Late in the afternoon the Twelve came to him and said, “Send the crowd away so they can go to the surrounding villages and countryside and find food and lodging, because we are in a remote place here.”

He replied, “You give them something to eat.”

They answered, “We have only five loaves of bread and two fish—unless we go and buy food for all this crowd.” (About five thousand men were there.)

But he said to his disciples, “Have them sit down in groups of about fifty each.” The disciples did so, and everyone sat down. Taking the five loaves and the two fish and looking up to heaven, he gave thanks and broke them. Then he gave them to the disciples to distribute to the people. They all ate and were satisfied, and the disciples picked up twelve basketfuls of broken pieces that were left over.

Luke 9:11-17

We met every Thursday after he lost his wife in a car accident. Sometimes he came with questions to which no answers exist; sometimes he came with memories he wanted to relive. Over time, he accepted that even though the accident was a result of the brokenness in our world, God could work in the midst of it. A few years later, he taught a class at our church about grief and how to lament well. Soon, he became our go-to guide for people experiencing loss. Sometimes it’s when we don’t feel like we have anything to offer that God takes our “not enough” and makes it “more than enough.”

Jesus told His disciples to give the people something to eat. They’d protested that there was nothing to give; Jesus multiplied their meager supplies and then turned back to the disciples and gave them the bread, as if to say, “I meant it: You give them something to eat!” (Luke 9:13–16).
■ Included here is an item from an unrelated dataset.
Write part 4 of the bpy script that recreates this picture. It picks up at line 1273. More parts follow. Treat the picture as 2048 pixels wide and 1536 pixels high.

Christ will do the miraculous, but He often chooses to involve us.

Jesus says to us, “Place who you are and what you have in My hands. Your broken life. Your story. Your frailty and your failure, your pain and your suffering. Put it in My hands. You’ll be surprised what I can do with it.” Jesus knows that out of our emptiness, He can bring fullness. Out of our weakness, He can reveal His strength.

What brokenness have you experienced? What would it look like to offer that experience to Jesus and ask Him to bring life to others from it?

Dear Jesus, take my “not enough” and make it “more than enough.” Take my pain, my failure, and my frailty, and make it something more.